Ingen väsentlig skillnad enligt Fowler:
Citat:
among, amongst. There is certainly no broad distinction either in meaning or in use between the two. The OED illustrates under amongst each of the separate senses assigned to among; it does, however, describe amongst as 'less usual in the primary local sense than among, and, when so used, generally implying dispersion, intermixture, or shifting position'. Such a distinction may be accepted on authority, but can hardly be made convincing by quotations even on the liberal scale of the OED. It is remarkable, at any rate, that one of the forms should not by this time have driven out the other (cf. on and upon, although and though, while and whilst, amid and amidst).

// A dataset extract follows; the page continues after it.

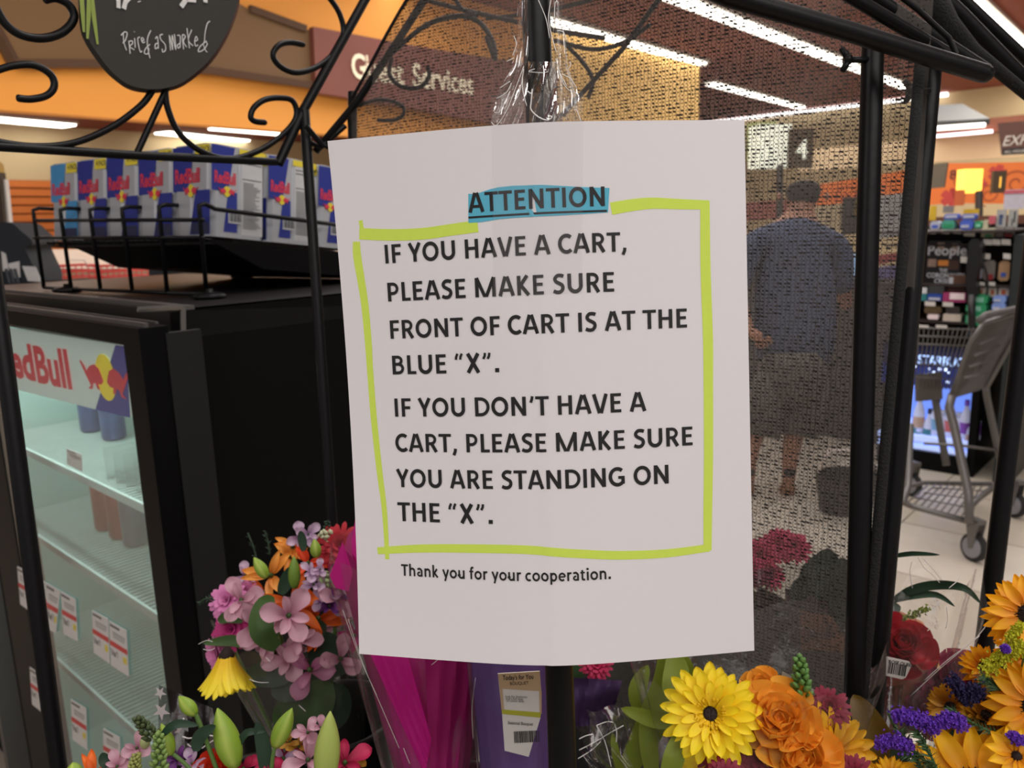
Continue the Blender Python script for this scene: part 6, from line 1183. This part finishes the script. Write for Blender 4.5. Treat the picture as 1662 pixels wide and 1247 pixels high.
mb = MB(); tip = [P(*p) for p in ((535, 935, .66), (556, 880, .665), (572, 930, .66), (566, 960, .66), (545, 955, .66))]; mb.prism(tip, cv(0, 0, .001)); mb.build('tissue_paper', pink, B)
cone_wrap(B, 'film_sleeve', cello, (530, 815, 905), (640, 768, 1320), .70, .645, .004, seed=25, zag=20)
glints(B, [[(565, 1005), (590, 1080), (620, 1150), (648, 1215)], [(556, 990), (585, 1070), (612, 1130)], [(655, 1215), (665, 1240)], [(772, 1100), (766, 1150), (768, 1200)], [(700, 1080), (712, 1070)]], .60, .00018)
# ---- purple sleeve ----
B = bouquet('purple_sleeve', 'purple wrapping sleeve with a care label hanging below the notice', P(830, 1247, .58) - UP * .1, 'wrapper')
prp = mat('sleeve_purple', '5a2f80', .55, var=.12, ns=10, sub=.2)
cone_wrap(B, 'sleeve', prp, (762, 902, 1020), (790, 885, 1360), .62, .60, .003, seed=31); cone_wrap(B, 'film_sleeve', cello, (755, 908, 1030), (785, 892, 1360), .615, .595, .003, seed=32)
sheet(B, 'sleeve_fold', mat('sleeve_violet', '3c2250', .7, var=.1), [(925, 1100, .68), (1010, 1105, .68), (990, 1175, .68), (935, 1180, .68)], 0, seed=33)
c = P(968, 1078, .70); mum(B, c, tw(c), .016, crimson, 'carnation')
lp = Plane(P(840, 1160, .552), (P(876, 1090, .552) - P(808, 1093, .552)), UP)
lp = Plane(lp.o, lp.ex, (lp.ex.cross(V((0, 0, 1))).cross(lp.ex))); sg2 = 1 if (CAM - lp.o).dot(lp.n) > 0 else -1
mb = MB(); lp.poly(mb, [lp.px(*p) for p in ((808, 1093), (876, 1089), (879, 1130), (877, 1165), (858, 1228), (819, 1218), (815, 1160))], .0006 * sg2, 0); L_ = mb.build('care_label', mat('label_white', 'd2cfcc'), B)
mb = MB(); lp.poly(mb, [lp.px(*p) for p in ((808, 1093), (876, 1089), (878, 1121), (811, 1117))], .0003 * sg2, .0006 * sg2); lp.poly(mb, [lp.px(*p) for p in ((811, 1117), (815, 1118), (818, 1152), (814, 1152))], .0003 * sg2, .0006 * sg2); lp.poly(mb, [lp.px(*p) for p in ((875, 1120), (879, 1121), (879, 1158), (876, 1158))], .0003 * sg2, .0006 * sg2); tag(mb.build('kraft_band', mat('label_kraft', 'b59a78', .7), L_), kind='stuff')
mb = MB(); lp.poly(mb, [lp.px(*p) for p in ((814, 1151), (878, 1156), (877, 1164), (815, 1158))], .0003 * sg2, .0006 * sg2); mb.build('green_band', mat('label_lime', 'a8a830', .6), L_)
mb = MB()
def lt(s, px, py, z, b=.02, sx=1, rot=0): x, y = lp.px(px, py); lp.text(mb, s, x, y, z, b, sx, .0012 * sg2, rot=rot)
lt("Today's for You", 816, 1103, .0052, .01, .62); lt('BOUQUET', 828, 1111, .0034, .0, .8); lt('look for freshness', 820, 1131, .0026, .0, .8, -.08); lt('and a full vase', 821, 1134.5, .0026, 0, .8, -.08); lt('of colour daily', 822, 1138, .0026, 0, .8, -.08); lt('Seasonal Bouquet', 824, 1174, .0034, .01, .72, -.12)
xa, ya = lp.px(835, 1205); u = xa
for k in range(18):
    w_ = R.choice((.0003, .0006, .0009)); lp.rect(mb, u, ya, u + w_, ya + .0088, .0002 * sg2, .0008 * sg2); u += w_ + .0004
tag(mb.build('label_print', ink, L_), kind='stuff')
# ---- mixed bouquet at the left ----
d = .78; k_ = d / F; B = bouquet('mixed_bouquet', 'mixed bouquet of lilies, alstroemeria and mums left of the notice', P(470, 1130, d) - UP * .1)
def fl(fn, px, py, r, mt, dd=0, up=.3, side=0, **kw): c = at_(px, py, dd); return fn(B, c, tw(c, up, side), r * k_, mt, **kw)
fl(mum, 368, 975, 36, pnk, side=-.5); fl(mum, 375, 1022, 36, mag, side=-.4, up=.1); fl(mum, 352, 1062, 32, pnk, side=-.8, up=-.3); fl(mum, 400, 960, 24, pnk, .02)
c = at_(368, 1066, -.03); gerbera(B, c, (CAM - c).normalized() * .3 - UP * 1.0 - cv(1, 0, 0) * .1, 74 * k_, mat('petal_lemon', 'ffd21c', .5, c2='ffe836', sub=.15), close=.95, tuft=False)
fl(lily, 440, 935, 48, lil1, .02, .3, -.3); fl(lily, 470, 905, 34, lil1, .04, .5, .2); fl(lily, 480, 990, 62, lil2, 0, .5, -.1); fl(lily, 515, 1005, 52, lil2, .01, .1, .3); fl(lily, 500, 915, 36, mat('petal_red_orange', 'd84018', .5, c2='f05a2a', sub=.2), .03, .5, 0); fl(lily, 475, 890, 34, lil1, .05, .9, .2)
for px, py, r, dd, mt in ((392, 975, 34, -.02, alst), (412, 1015, 38, -.02, alst), (468, 1000, 40, -.04, alst), (482, 1040, 34, -.03, alst), (432, 1042, 34, 0, alst), (470, 1072, 38, -.01, alst2), (505, 1088, 44, -.02, alst2), (552, 1070, 34, -.02, alst), (486, 872, 24, .05, lav), (500, 868, 22, .05, lav), (448, 1060, 30, .0, alst2), (398, 935, 22, .03, lav)): c = at_(px, py, dd); alstro(B, c, tw(c, .2, R.uniform(-.5, .4)), r * 1.08 * k_, mt)
for i in range(16):
    px, py = R.uniform(395, 580), R.uniform(925, 1110); c = at_(px, py, R.uniform(.01, .04)); (alstro if i % 3 else lily)(B, c, tw(c, .3, R.uniform(-.6, .6)), R.uniform(26, 34) * k_, R.choice((alst, alst2, lav, mag, lil2)))
fl(mum, 552, 885, 44, redp, .03); fl(mum, 570, 905, 34, redp, .04); fl(mum, 562, 925, 24, mat('petal_coral', 'd8604c', .6, c2='f08a70'), .0)
for px, py, r, mt in ((505, 930, 20, lav), (520, 925, 16, lav), (532, 955, 26, pur), (548, 975, 34, pur), (535, 985, 24, pur), (510, 950, 22, lav), (575, 945, 26, pur), (572, 990, 26, pur), (560, 962, 20, lav), (522, 975, 20, lav)): c = at_(px, py, -.02); alstro(B, c, tw(c, .5, R.uniform(-.5, .5)), r * k_, mt)
spike(B, (532, 872, d + .04), (531, 846, d + .04), 18, leafd, 'snapdragon_spike', 16, .35); spike(B, (520, 935, d - .02), (558, 960, d - .02), 26, mat('spike_sage', '8a9a6a', .6, var=.2), 'stock_spike', 26, .35); spike(B, (540, 872, d + .03), (520, 866, d + .03), 22, mat('spike_cream', 'b8bc9a', .6, var=.15), 'snapdragon_spike', 14, .4)
bud(B, (433, 938, d - .02), (412, 905, d - .02), 20, budm); bud(B, (478, 955, d - .02), (477, 903, d - .02), 20, mat('bud_olive', '6a8a2c', .5)); bud(B, (514, 905, d - .01), (510, 875, d - .01), 18, budm)
for L, w, m_ in (([(450, 1052, .74), (425, 1025, .73), (430, 985, .74), (445, 970, .76)], 40, leafm), ([(400, 1048, .77), (375, 1040, .77), (330, 1045, .77)], 18, leafm), ([(355, 1010, .77), (370, 1002, .77), (395, 1010, .77)], 18, leafm), ([(470, 1100, .76), (430, 1095, .76), (392, 1100, .76)], 40, leafd), ([(545, 1100, .78), (530, 1060, .78), (505, 1030, .78)], 60, leafd), ([(520, 1150, .77), (505, 1110, .77), (480, 1075, .77)], 60, mat('leaf_mid', '33502a', .5, sub=.1)), ([(490, 1045, .78), (510, 1025, .78), (530, 1015, .78)], 36, leafd), ([(455, 965, .76), (470, 935, .76), (485, 920, .76)], 24, leafd), ([(493, 895, .8), (490, 875, .8), (487, 862, .8)], 14, leafd),
                 ([(480, 1190, .76), (490, 1160, .76), (540, 1110, .76)], 90, leafm), ([(440, 1120, .76), (470, 1115, .76), (500, 1130, .76)], 50, leafd), ([(420, 1075, .77), (450, 1085, .77), (470, 1080, .77)], 40, leafd), ([(520, 1180, .77), (540, 1150, .77), (555, 1110, .77)], 60, leafd)): leaf(B, L, w, m_)
for L in ([(420, 925, .8), (412, 890, .8), (402, 865, .8)], [(438, 900, .8), (435, 880, .8), (430, 862, .8)], [(350, 975, .78), (335, 972, .78), (322, 980, .78)]): needles(B, L, 16, leafd, 'fern_sprig', 26)
cone_wrap(B, 'film_sleeve', cello, (340, 590, 1030), (470, 590, 1260), .79, .80, .004, seed=41, zag=16); glints(B, [[(322, 1046), (335, 1040), (345, 1042)], [(330, 1054), (340, 1056), (348, 1053)], [(405, 1103), (420, 1108), (436, 1108)], [(432, 1068), (438, 1074)], [(485, 1145), (496, 1155)]], .72, .0003)
for px, py in ((372, 1040), (440, 960), (480, 1010), (552, 910)): stem(B, [(px, py, d + .01), (520, 1350, d + .03)])
# ---- lily bud bouquet at the bottom ----
d = .56; k_ = d / F; B = bouquet('lily_bud_bouquet', 'bouquet with tall green lily buds and crimson petals at the bottom left', P(400, 1247, d) - UP * .12)
bud(B, (318, 1160, d), (290, 1130, d), 24); bud(B, (382, 1245, d), (353, 1150, d), 42); bud(B, (446, 1212, d), (474, 1150, d), 30); bud(B, (527, 1275, d - .01), (536, 1155, d - .01), 42, budl); bud(B, (278, 1225, d), (262, 1175, d), 24); bud(B, (122, 1260, d + .02), (118, 1238, d + .02), 26, budm)
leaf(B, [(432, 1262, d), (428, 1215, d), (416, 1172, d)], 24, leafd); leaf(B, [(262, 1195, d - .01), (285, 1176, d - .01), (322, 1178, d - .01)], 14, leafd); leaf(B, [(318, 1220, d - .01), (325, 1195, d - .01), (350, 1178, d - .01)], 22, leafd); leaf(B, [(385, 1215, d), (400, 1190, d), (430, 1188, d)], 12, leafd); leaf(B, [(180, 1250, d), (170, 1235, d), (166, 1222, d)], 18, leafd)
stem(B, [(317, 1158, d), (330, 1190, d), (352, 1250, d)], .0016); stem(B, [(278, 1222, d), (300, 1240, d), (320, 1262, d)], .0014); stem(B, [(446, 1212, d), (442, 1235, d), (440, 1260, d)], .0016)
spike(B, (250, 1200, d - .01), (222, 1165, d - .01), 30, mat('spike_deep', '3c4a24', .6, var=.3), 'snapdragon_spike', 26, .34); spike(B, (258, 1262, d - .015), (258, 1190, d - .015), 34, mat('spike_fresh', '7c9a50', .5, var=.15), 'snapdragon_spike', 34, .34); spike(B, (215, 1262, d - .01), (222, 1225, d - .01), 34, mat('filler_lime', 'a4a860', .6, var=.2), 'filler_spike', 40, .25)
def fl(fn, px, py, r, mt, dd=0, up=.3, side=0, **kw): c = at_(px, py, dd); return fn(B, c, tw(c, up, side), r * k_, mt, **kw)
fl(alstro, 222, 1215, 26, alst); fl(alstro, 190, 1245, 26, alst, 0); fl(alstro, 288, 1232, 28, pur, .01); fl(alstro, 312, 1240, 24, lav, .01); fl(alstro, 212, 1238, 20, alst, .01); bud(B, (236, 1215, d), (234, 1192, d), 16, mat('bud_cream', 'a8b078', .5))
fl(lily, 150, 1262, 42, lil2, .01, .9); fl(rose, 345, 1262, 38, mat('petal_scarlet', 'c42a18', .6, c2='e0401f', sub=.2), .01, .8); fl(alstro, 395, 1248, 30, crimson, .02); fl(alstro, 460, 1232, 36, mat('petal_rose_red', '8a1a3c', .6, c2='b03058', sub=.2), .02); fl(alstro, 500, 1235, 40, crimson, .01, .8); fl(alstro, 560, 1240, 44, crimson, .01, .8); fl(alstro, 440, 1262, 30, mat('petal_cream', 'c8b8a0', .6, c2='ded4c0', sub=.2), 0, .9)
for px, py, r in ((500, 1190, 26), (485, 1212, 22), (520, 1182, 20), (582, 1235, 22), (470, 1205, 18)): fl(alstro, px, py, r, mat('petal_bronze', '9a6a1c', .6, c2='c09034', sub=.2), .02, .8, R.uniform(-.5, .5))
# star printed wrapper
B = thing('star_wrapper', 'dark smoky wrapper printed with white stars in front of the cooler', 'wrapper', P(300, 1247, .62))
sheet(B, 'wrapper_film', clear('smoky_dark_film', '1c1618', .6, .25, .2, .4, 20), [(258, 1112, .62), (345, 1150, .61), (372, 1290, .60), (255, 1290, .60)], 0, .008, seed=51)
wp = Plane(P(290, 1180, .612), cv(1, .35, -.1), -cv(-.35, 1, 0)); sg2 = 1 if (CAM - wp.o).dot(wp.n) > 0 else -1
for px, py, r in ((260, 1125, 11), (262, 1155, 15), (292, 1186, 10), (283, 1203, 8), (306, 1212, 12), (275, 1190, 6)):
    x, y = wp.px(px, py); mb = MB(); wp.poly(mb, [(x + (r if k % 2 == 0 else r * .38) * .62 / F * math.sin(k * PI / 5 + .2), y + (r if k % 2 == 0 else r * .38) * .62 / F * math.cos(k * PI / 5 + .2)) for k in range(10)], .0003 * sg2, 0); mb.build('star_print', mat('star_white', 'b8b0b0', .4), B)
glints(B, [[(296, 1196), (306, 1199), (316, 1197)], [(328, 1215), (342, 1205), (352, 1198), (340, 1194)], [(304, 1208), (310, 1214), (304, 1217)], [(297, 1166), (299, 1168)]], .60, .0006)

The survival of both without apparent differentiation may possibly be due to the unconscious desire for euphony or ease; few perhaps would say amongst strangers with among to hand; amongst us is easier to say than among us. Some confirmation of this is found by comparing the ratio borne by initial vowels to initial consonants after amongst with the corresponding ratio after among; reckoned upon the 19th-c. quotations in the OED, this ratio is four times as high for amongst as for among. Though the total number of quotations is too small to justify the belief that this proportion prevails generally, it probably indicates a tendency. It may be said with some confidence that (1) among is the normal word, (2) amongst is more usual before vowels, but (3) before the, which so commonly follows as easily to outnumber all other initials, the two forms are used quite indifferently. [...]
H. W. Fowler: A Dictionary of Modern English Usage, 2nd ed. (rev. Sir Ernest Gowers), Oxford at the Clarendon Press 1965.